アメフト

TOP8初昇格の桜美林大学が亡き学園理事長に捧げる初勝利

目頭を押さえる桜美林大学の関口順久監督(撮影・森田博志)

関東大学TOP8

10月31日@東京・アミノバイタルフィールド
第2節Bブロック
桜美林大(1勝1敗)17-7明治大(1勝1敗)

アメリカンフットボールの関東大学TOP8(1部上位8大学)第2節は10月31日、東京・アミノバイタルフィールドであり、BブロックではBIG8(1部下位)から上がってきた桜美林大学が明治大学に17-7で逆転勝ち、TOP8初勝利を挙げた。

室伏夏清主将「チームを変え甲子園で勝つ」

「絶対、勝たなきゃいけない試合だった」

試合後の記者会見、就任8年目の関口順久監督は「今日は絶対、勝たなきゃいけない試合だったので」と切り出した後、しばらく言葉が続かなかった。そして、目頭を押さえた。「チームを応援して頂いた大学の理事長が亡くなり、絶対勝たなきゃいけない試合だった」。近年、桜美林大は学園創立100周年となる2021年までの甲子園ボウル制覇を具体的な目標に掲げ強化してきた。初戦の早稲田大学に敗れた後、その道筋を支えてくれていた佐藤東洋士・学園理事長が亡くなった。

WR宮澤稜は勝ち越しタッチダウンなどの活躍(撮影・北川直樹)

桜美林大は明大に7点リードを許して折り返した。第3クオーター(Q)にWR関根幹太(3年、明治学院東村山)のタッチダウンで追いつき、第4Qの5分、WR宮澤稜(2年、埼玉栄)への30ydタッチダウンパスが通って勝ち越し。さらにFGを加えて逃げ切った。ディフェンスの踏ん張りでロースコアの競り合いに持ち込めたのが大きかった。

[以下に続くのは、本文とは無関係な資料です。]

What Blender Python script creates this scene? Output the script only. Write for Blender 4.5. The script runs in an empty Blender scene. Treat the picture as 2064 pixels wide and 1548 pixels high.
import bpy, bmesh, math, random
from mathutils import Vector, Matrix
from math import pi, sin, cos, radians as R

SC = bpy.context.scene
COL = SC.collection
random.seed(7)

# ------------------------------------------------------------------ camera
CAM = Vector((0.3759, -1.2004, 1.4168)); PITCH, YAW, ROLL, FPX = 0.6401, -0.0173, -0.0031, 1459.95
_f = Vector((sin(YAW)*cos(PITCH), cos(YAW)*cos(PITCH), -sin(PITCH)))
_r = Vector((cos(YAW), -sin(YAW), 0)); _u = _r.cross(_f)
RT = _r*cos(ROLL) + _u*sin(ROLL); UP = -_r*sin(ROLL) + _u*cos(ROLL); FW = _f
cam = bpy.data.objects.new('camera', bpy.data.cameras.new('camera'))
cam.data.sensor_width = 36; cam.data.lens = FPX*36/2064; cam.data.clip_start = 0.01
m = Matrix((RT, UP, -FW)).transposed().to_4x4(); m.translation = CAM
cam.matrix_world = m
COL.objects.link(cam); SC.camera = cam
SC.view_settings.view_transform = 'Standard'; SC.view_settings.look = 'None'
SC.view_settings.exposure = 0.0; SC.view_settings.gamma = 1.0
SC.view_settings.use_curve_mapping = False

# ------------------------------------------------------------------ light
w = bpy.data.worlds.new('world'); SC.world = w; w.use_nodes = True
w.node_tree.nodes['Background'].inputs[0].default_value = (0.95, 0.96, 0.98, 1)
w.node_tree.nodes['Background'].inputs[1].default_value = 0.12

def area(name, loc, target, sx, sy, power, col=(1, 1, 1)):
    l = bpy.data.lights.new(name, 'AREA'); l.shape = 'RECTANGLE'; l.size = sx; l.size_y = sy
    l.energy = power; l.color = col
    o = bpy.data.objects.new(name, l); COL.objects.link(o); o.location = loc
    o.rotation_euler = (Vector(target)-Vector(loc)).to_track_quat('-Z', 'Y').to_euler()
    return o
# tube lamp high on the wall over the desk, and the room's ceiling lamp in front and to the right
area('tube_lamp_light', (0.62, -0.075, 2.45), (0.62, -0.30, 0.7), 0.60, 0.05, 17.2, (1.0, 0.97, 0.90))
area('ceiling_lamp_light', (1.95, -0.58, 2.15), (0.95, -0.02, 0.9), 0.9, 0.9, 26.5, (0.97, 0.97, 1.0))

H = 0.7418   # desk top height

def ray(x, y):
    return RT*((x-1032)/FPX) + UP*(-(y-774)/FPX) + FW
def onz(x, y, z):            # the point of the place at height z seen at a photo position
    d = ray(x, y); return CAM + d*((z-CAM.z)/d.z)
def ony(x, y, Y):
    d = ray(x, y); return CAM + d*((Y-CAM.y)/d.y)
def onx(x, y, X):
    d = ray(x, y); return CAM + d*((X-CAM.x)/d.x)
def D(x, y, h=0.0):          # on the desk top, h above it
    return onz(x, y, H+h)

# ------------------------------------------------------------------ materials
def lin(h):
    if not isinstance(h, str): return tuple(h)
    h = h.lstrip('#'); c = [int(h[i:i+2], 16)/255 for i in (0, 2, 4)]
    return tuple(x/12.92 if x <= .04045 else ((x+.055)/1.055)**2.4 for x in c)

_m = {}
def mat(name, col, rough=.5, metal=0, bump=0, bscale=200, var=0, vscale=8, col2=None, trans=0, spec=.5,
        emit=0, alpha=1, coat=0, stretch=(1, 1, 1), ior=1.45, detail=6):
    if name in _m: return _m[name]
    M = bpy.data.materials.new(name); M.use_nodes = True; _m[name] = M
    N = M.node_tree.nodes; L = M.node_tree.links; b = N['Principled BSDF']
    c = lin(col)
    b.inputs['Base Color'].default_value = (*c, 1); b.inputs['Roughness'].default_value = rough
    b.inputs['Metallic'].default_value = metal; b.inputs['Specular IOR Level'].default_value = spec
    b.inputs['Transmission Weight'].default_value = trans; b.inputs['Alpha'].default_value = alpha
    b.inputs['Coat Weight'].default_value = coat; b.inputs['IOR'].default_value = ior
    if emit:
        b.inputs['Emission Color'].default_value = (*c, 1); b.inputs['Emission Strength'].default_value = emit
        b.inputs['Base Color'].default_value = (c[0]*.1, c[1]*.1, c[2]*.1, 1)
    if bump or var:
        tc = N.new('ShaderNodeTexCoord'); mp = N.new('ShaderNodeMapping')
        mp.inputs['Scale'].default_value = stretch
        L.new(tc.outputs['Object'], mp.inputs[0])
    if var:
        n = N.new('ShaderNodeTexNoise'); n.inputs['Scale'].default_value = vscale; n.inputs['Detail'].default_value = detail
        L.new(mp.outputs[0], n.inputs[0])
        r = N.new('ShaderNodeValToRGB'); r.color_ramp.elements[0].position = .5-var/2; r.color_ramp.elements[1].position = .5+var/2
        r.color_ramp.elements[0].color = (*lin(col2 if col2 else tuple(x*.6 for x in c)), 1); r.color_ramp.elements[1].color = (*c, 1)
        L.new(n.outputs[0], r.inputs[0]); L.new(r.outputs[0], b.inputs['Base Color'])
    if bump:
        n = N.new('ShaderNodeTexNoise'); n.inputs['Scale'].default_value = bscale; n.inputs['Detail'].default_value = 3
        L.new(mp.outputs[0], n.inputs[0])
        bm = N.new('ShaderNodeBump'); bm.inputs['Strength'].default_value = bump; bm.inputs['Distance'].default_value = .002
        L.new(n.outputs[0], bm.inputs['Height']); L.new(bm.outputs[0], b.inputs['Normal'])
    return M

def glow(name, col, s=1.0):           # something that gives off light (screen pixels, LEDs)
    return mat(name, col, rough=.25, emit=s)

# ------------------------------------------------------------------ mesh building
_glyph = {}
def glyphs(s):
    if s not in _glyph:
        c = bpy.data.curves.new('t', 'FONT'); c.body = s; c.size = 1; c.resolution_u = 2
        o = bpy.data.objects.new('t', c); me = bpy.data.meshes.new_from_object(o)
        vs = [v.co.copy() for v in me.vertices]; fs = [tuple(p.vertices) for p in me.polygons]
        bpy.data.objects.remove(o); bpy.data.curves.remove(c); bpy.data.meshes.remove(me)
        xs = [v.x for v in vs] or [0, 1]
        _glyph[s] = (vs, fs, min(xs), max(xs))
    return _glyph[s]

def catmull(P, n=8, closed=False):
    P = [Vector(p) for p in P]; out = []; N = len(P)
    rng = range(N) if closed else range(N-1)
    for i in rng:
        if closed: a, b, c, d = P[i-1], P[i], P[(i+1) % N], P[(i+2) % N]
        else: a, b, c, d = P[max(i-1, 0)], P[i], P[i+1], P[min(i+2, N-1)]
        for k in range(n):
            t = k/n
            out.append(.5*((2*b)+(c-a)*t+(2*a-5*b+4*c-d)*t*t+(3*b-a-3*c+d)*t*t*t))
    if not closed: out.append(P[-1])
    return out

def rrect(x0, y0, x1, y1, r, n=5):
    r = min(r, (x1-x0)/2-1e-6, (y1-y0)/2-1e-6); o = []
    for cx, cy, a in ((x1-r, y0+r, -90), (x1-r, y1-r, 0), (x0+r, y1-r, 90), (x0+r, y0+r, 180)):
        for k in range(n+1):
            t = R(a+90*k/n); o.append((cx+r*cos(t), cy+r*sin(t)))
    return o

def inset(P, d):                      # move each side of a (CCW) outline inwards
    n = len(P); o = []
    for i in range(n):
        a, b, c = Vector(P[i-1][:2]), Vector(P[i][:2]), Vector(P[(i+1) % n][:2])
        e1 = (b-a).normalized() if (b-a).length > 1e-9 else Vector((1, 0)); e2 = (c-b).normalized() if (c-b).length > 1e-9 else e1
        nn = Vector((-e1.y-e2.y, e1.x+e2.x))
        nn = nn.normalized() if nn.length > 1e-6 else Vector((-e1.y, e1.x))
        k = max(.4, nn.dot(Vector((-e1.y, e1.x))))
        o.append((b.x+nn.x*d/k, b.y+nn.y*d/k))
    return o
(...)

大事な場面で相手のパスをインターセプトしたDB河井駿太(2年、都立片倉)は「序盤は明治に流れをもっていかれていた。要所、要所でディフェンスのLBとDLがランを止めてくれて、その分、DBがパスに集中できた。今回の試合ではインターセプトを狙っていた」と納得の表情だった。

ディフェンスで奮闘したDB河井駿太

二つ下のカテゴリーの2部だったチームを引き上げた関口監督は「ようやく1勝ですね。7年かけてここまで来た。人数も増えて、やっと日本一を狙うところに来た。新しい選手は、本当に日本一になりたくて桜美林に来てくれるので、そういう選手にこたえたい」と話した。人材をみれば、他の有力TOP8勢には及ばないが、「うちはとにかく、ファンダメンタルなんです。ヒットする、タックルする、ボールの扱いしっかりやる。そこで、我々が秀でないと勝てる道はない。そこだけだと思ってます」。今年はどの大学も十分な練習を積めていない中で、強く当たったり、しっかりタックルしたりと基礎練習を徹底してきたという。

これから上がっていくチーム

初戦で3連覇を狙う早大に6-9で惜敗したが、まだ、優勝の可能性は消えていない。目黒学院高ではラグビーに打ち込んでいたが、すっかりアメフトに魅せられているDLの室伏夏清主将(4年)は「このゲームは絶対落とせなかった。まだ、通過点、次の立教戦もしっかり勝ちたい。桜美林はこれからどんどん上がっていくチームなので」と先を見据えた。